Marco Baroni, Facebook AI Research (Paris) and Catalan Institute for Research and Advanced Studies (Barcelona)
Title:
Is compositionality over-rated? A view from emergent neural network language analysis
Abstract:
Compositionality is the property whereby linguistic expressions that denote new composite meanings are derived by a rule-based combination of expressions denoting their parts. Linguists agree that compositionality plays a central role in natural language, accounting for its ability to express an infinite number of ideas by finite means.
"Deep" neural networks, for all their impressive achievements, often fail to quickly generalize to unseen examples, even when the latter display a predictable composite structure with respect to examples the network is already familiar with. This has led to interest in the topic of compositionality in neural networks: can deep networks parse language compositionally? how can we make them more sensitive to compositional structure? what does "compositionality" even mean in the context of deep learning?
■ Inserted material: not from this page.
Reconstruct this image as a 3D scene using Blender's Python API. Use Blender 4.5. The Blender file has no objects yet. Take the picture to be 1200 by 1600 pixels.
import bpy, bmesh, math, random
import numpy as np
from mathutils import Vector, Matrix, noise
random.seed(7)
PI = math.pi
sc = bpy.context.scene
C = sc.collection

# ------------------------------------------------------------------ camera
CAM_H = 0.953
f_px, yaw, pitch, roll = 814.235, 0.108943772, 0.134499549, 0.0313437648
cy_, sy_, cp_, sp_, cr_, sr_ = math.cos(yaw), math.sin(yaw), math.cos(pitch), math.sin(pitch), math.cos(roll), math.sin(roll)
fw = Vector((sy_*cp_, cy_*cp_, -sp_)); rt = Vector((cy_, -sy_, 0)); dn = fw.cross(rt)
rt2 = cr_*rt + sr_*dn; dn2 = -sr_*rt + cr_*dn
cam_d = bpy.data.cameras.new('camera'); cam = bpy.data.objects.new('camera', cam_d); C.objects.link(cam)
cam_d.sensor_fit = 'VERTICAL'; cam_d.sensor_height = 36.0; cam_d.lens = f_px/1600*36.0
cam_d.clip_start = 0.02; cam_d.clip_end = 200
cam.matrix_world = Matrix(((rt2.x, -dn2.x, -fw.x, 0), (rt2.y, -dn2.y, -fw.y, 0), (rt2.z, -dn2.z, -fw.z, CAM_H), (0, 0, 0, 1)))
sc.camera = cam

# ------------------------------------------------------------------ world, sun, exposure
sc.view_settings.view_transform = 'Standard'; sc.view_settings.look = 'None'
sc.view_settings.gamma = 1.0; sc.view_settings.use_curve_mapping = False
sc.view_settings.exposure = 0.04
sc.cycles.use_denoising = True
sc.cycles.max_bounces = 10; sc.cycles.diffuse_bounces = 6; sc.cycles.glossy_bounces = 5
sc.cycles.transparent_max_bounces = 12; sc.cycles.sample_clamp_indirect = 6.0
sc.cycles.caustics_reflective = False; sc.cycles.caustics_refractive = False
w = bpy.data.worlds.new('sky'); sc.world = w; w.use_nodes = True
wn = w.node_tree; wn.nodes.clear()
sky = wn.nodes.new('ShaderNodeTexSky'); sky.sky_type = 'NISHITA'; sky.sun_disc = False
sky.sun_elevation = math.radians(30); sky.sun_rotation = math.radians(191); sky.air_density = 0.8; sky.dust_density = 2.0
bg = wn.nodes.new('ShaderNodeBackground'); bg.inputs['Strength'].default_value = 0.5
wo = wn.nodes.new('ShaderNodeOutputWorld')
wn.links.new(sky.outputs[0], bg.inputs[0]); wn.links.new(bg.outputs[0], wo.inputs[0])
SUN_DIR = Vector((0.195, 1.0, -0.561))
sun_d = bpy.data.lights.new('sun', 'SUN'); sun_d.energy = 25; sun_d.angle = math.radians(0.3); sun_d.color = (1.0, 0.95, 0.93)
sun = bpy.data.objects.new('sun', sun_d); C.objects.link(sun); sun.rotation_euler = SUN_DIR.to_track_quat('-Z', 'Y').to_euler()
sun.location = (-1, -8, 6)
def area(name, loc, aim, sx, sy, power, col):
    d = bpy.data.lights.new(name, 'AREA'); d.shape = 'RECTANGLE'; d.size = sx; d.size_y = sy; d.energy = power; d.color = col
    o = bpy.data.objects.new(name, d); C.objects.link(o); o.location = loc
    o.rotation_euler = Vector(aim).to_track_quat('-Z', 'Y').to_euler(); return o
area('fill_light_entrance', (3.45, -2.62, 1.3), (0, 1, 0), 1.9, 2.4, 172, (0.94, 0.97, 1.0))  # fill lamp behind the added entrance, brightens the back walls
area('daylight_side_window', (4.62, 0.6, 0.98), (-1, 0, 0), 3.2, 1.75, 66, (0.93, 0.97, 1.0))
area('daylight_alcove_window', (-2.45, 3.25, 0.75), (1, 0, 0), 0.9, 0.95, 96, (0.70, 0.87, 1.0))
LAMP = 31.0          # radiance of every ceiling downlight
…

I would like to address some of these questions in the context of recent work on language emergence in deep networks, in which we train two or more networks endowed with a communication channel to solve a task jointly, and study the communication code they develop. I will try to be precise about what "compositionality" mean in this context, and I will report the results of proof-of-concept and larger-scale experiments suggesting that (non-circular) compositionality is not a necessary condition for good generalization (of the kind illustrated in the figure). Moreover, I will show that often there is no reason to expect deep networks to find compositional languages more "natural" than highly entangled ones. I will conclude by suggesting that, if fast generalization is what we care about, we might as well focus directly on enhancing this property, without worrying about the compositionality of emergent neural network languages.